Enough information is here to boot a Sirius from nothing but it would
not be a trivial task. On each boot disc MSDOS.SYS has been archived by
PKZIP (on the Sirius the Bios and DOS are combined in MSDOS.SYS, which is
normally a hidden system file). However what has not been saved is
the (disc) bootstrap to MSDOS.SYS - you would need to run SYS, FORMAT,
SYSELECT or SYSGEN to create a bootable disc. Of course you need a booted
Sirius to do this! IDRIVER is a device driver for an expansion board we
produced which interfaces an external MFM (720K) drive, but we never got
round to writing the code to boot off the external drive. It is also
possible to boot from the serial port.
An interesting project would be to write a PC program which booted a
Sirius via its serial port. Then you could restore the OS, download the
rest of the stuff here and Lo! a working Sirius, started from nothing.

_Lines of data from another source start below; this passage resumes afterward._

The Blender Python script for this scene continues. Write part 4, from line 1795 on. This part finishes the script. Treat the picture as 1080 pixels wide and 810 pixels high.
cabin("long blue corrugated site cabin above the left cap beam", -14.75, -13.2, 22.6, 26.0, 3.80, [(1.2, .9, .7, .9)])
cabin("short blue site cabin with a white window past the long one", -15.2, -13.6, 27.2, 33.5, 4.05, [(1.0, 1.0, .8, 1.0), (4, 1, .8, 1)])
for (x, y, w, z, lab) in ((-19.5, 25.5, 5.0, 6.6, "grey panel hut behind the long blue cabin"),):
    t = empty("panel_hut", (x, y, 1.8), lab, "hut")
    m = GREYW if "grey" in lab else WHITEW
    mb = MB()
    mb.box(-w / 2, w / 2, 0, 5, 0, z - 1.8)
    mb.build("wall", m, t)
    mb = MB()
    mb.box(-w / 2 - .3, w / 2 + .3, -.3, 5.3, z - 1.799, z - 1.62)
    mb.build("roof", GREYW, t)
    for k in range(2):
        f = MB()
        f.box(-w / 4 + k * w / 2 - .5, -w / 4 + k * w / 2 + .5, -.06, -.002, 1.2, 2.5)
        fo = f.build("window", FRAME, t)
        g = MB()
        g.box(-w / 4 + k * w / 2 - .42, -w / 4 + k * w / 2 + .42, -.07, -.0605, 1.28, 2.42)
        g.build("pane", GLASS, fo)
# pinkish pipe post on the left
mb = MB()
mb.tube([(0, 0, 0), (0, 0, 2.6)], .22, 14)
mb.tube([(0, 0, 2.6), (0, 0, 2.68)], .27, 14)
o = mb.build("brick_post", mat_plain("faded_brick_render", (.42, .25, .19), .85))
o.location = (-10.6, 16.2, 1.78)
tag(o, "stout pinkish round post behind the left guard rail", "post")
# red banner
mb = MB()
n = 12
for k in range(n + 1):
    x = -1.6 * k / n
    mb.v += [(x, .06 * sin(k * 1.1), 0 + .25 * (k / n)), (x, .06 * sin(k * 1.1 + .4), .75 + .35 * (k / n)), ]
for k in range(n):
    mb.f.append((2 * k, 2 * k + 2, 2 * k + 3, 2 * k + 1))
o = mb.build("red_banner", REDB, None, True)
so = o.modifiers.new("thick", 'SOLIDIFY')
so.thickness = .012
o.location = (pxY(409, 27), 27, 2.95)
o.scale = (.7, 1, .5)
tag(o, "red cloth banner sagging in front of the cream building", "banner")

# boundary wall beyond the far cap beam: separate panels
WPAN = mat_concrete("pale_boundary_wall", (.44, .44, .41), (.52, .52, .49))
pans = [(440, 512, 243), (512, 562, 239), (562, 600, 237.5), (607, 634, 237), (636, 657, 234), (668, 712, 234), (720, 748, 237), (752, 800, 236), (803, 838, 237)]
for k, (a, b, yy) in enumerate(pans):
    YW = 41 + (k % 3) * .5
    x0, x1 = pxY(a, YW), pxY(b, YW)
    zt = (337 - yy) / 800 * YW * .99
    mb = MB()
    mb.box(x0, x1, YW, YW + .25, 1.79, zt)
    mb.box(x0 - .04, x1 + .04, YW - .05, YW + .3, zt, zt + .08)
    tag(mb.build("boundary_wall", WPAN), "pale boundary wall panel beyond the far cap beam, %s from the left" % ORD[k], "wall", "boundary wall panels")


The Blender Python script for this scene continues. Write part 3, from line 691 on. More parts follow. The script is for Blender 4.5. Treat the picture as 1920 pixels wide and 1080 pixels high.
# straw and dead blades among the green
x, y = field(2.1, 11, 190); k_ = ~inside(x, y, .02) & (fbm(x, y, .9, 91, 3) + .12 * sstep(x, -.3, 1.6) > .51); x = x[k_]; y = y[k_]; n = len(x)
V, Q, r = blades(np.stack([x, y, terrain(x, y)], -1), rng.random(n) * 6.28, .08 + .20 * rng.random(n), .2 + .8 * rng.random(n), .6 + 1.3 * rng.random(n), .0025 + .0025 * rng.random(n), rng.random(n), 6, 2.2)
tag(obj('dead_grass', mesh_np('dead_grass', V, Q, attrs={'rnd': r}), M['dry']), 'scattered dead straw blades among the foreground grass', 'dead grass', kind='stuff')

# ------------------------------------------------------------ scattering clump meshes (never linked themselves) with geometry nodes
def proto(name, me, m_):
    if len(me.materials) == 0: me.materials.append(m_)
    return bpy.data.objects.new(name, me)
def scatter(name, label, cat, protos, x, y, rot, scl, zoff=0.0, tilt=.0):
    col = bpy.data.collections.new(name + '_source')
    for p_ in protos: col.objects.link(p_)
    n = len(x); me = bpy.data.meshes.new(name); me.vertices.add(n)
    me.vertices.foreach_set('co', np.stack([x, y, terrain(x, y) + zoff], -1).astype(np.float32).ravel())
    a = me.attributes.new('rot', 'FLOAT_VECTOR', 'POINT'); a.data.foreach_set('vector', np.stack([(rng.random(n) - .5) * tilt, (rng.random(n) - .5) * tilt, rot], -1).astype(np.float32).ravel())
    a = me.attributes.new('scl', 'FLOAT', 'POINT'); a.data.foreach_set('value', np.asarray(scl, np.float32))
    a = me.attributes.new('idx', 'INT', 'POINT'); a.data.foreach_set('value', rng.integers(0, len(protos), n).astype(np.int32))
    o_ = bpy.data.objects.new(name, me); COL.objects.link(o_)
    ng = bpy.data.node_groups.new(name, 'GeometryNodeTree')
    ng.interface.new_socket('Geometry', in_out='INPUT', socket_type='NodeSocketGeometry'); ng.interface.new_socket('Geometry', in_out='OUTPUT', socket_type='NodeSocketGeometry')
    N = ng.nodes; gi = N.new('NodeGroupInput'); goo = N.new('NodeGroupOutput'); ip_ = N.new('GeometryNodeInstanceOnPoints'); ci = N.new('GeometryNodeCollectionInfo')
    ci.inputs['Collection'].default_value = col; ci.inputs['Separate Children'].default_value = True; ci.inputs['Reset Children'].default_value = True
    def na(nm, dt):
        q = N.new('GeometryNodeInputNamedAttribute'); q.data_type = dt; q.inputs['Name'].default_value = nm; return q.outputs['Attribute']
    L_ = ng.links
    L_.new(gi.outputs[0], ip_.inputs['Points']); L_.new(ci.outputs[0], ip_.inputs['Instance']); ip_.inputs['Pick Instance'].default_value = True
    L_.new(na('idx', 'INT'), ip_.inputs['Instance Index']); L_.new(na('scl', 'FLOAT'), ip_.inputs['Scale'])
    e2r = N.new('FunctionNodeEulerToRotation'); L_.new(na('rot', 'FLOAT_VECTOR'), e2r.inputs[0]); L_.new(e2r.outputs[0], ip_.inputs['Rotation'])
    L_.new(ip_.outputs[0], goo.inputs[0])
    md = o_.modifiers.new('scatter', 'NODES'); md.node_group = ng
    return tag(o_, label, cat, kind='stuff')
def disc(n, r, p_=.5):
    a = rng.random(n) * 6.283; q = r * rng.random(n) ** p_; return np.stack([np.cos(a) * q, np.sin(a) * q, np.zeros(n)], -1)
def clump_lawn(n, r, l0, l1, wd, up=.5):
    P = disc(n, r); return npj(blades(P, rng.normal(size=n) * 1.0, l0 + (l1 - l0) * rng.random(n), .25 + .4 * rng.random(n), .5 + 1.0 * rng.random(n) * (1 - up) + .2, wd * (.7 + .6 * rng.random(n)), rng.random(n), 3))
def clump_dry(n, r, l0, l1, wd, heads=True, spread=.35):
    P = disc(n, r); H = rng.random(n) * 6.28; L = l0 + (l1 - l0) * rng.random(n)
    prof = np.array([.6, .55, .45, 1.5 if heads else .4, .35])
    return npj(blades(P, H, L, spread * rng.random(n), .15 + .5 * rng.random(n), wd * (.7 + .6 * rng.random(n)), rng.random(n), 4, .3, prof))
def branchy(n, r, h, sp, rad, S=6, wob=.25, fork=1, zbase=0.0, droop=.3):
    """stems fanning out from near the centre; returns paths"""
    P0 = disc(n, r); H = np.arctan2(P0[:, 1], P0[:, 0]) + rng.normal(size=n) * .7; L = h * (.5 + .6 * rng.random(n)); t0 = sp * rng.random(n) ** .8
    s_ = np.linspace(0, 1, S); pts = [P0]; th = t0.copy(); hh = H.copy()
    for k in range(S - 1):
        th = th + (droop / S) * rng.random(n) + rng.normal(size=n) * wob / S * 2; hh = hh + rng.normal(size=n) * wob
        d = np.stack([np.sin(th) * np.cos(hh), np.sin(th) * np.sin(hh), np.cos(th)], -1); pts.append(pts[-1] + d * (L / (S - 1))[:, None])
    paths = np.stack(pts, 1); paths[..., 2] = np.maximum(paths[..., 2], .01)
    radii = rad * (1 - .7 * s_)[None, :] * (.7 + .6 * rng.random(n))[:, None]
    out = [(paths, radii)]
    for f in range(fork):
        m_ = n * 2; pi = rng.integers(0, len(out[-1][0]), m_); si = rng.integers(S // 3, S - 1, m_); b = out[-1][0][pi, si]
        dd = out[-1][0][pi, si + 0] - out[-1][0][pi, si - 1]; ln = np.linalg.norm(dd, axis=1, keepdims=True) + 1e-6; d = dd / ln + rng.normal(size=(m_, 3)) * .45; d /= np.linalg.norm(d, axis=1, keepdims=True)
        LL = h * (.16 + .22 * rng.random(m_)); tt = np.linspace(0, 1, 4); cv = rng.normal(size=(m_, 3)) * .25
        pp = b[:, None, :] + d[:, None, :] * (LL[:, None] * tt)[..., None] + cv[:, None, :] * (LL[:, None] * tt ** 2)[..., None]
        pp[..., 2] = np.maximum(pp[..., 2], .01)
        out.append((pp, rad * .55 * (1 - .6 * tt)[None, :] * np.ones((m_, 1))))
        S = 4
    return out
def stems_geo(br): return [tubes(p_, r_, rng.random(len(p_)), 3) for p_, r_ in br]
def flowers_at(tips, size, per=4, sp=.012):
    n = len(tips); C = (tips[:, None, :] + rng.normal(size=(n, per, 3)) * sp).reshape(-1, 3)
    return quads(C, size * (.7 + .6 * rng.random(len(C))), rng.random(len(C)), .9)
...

LO80.ZIP is for system hackers. LO80 is the 80th and last version of
the LOROM i.e. half of the Sirius Boot ROM. (The other half, HI12,
containing the floppy, hard disc and serial boot sub-routines, was patched
in an EPROM programmer using a partial disassembly as a guide.) LO80.ASM
is the source code for the system test, screen display on start-up and the
boot itself. The Issue ROMs were based on the Universal ROMs (checksum
F3F7), capable of booting all operating systems.